Sheahan’s Hilltop Lounge in Kildorrery was the venue where Billy Kelly, retiring treasurer of the Tankardstown-Ballyguyroe  Group Water Scheme, was honoured for his involvement with the group, having played a leading part in its foundation in 1967. By his own admission, Billy said it was an ‘extremely tough assignment’ to get the scheme up and running, as they were unable to tap into any existing Council water supply and therefore had to supply all their own equipment. Speaking at the function, secretary Matt Coughlan, stated that the group were never in the red and through shrewd management and careful planning, ‘the people of the area were completely self-sufficient for all their water needs’. Other members of the founding committee were Ned Coughlan, chairman; Jack Hannon, secretary and Joseph Carver, joint treasurer.

Some items of note in the Classified columns of The Avondhu in October 1995 – An antique lace wedding dress (1950s), as well as a handmade cotton crochet bedspread (over 100 years old) for sale. Also for sale, a ‘donkey car on rubber in need of repair, also 2 female 12 month old white goats, good milk strain, cheap lot’; ‘Good home wanted for a large amount of building rubble, to be collected’; Wanted – £30,000 loan needed to purchase small business, willing to pay back same monthly with modest interest.

Hurling enthusiasts were salivating at the thought of viewing Cork senior hurlers take on beaten All-Ireland finalists Offaly, in Fermoy, under the new management of the ‘dream team’ – Jimmy Barry-Murphy and selectors Tom Cashman and Tony O’Sullivan. It was hoped the ‘fab three’ would revive the county’s hurling fortunes.
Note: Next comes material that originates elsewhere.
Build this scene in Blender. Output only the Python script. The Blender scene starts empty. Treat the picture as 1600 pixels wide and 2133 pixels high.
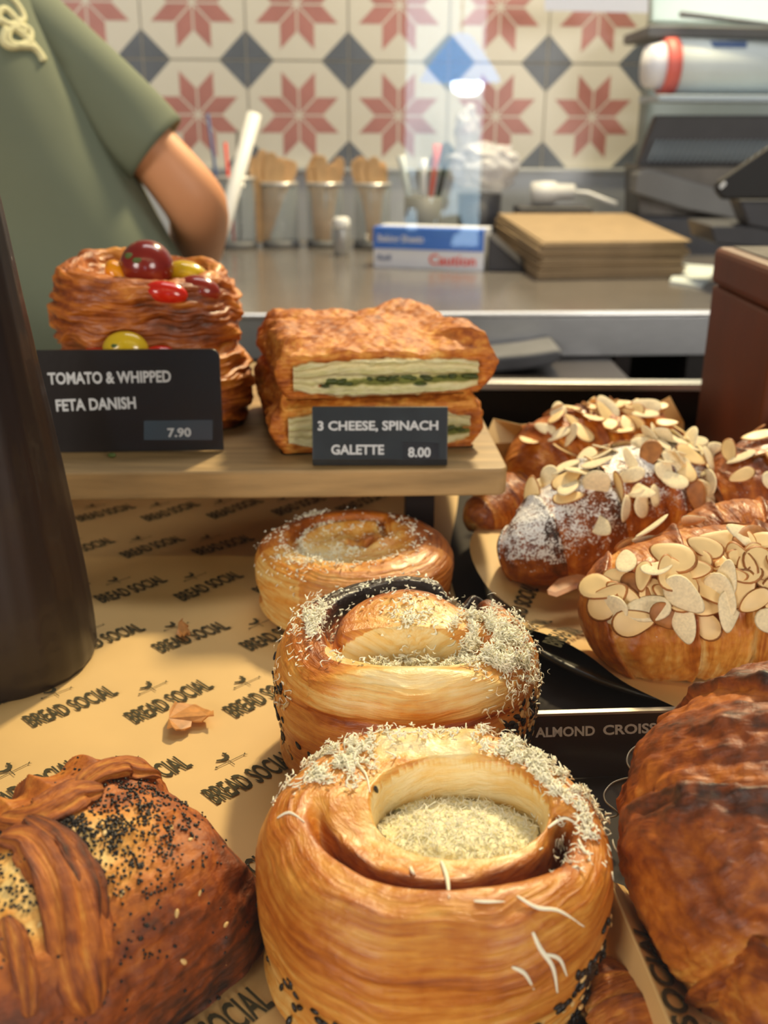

Other sporting headlines – Galbally junior B hurlers, captained by John Kiely, claimed the Limerick county title, defeating Killeedy in Bruff; Killavullen were crowned North Cork U21 B hurling champions, defeating neighbours Castletownroche on a scoreline of 1-10 to 1-6, the game being played in Ballyhooly – David Heavin captained the side; Lismore retained their Western junior football championship crown, defeating Colligan comprehensively 1-10 to 1-06; Brendan Ormonde was captain.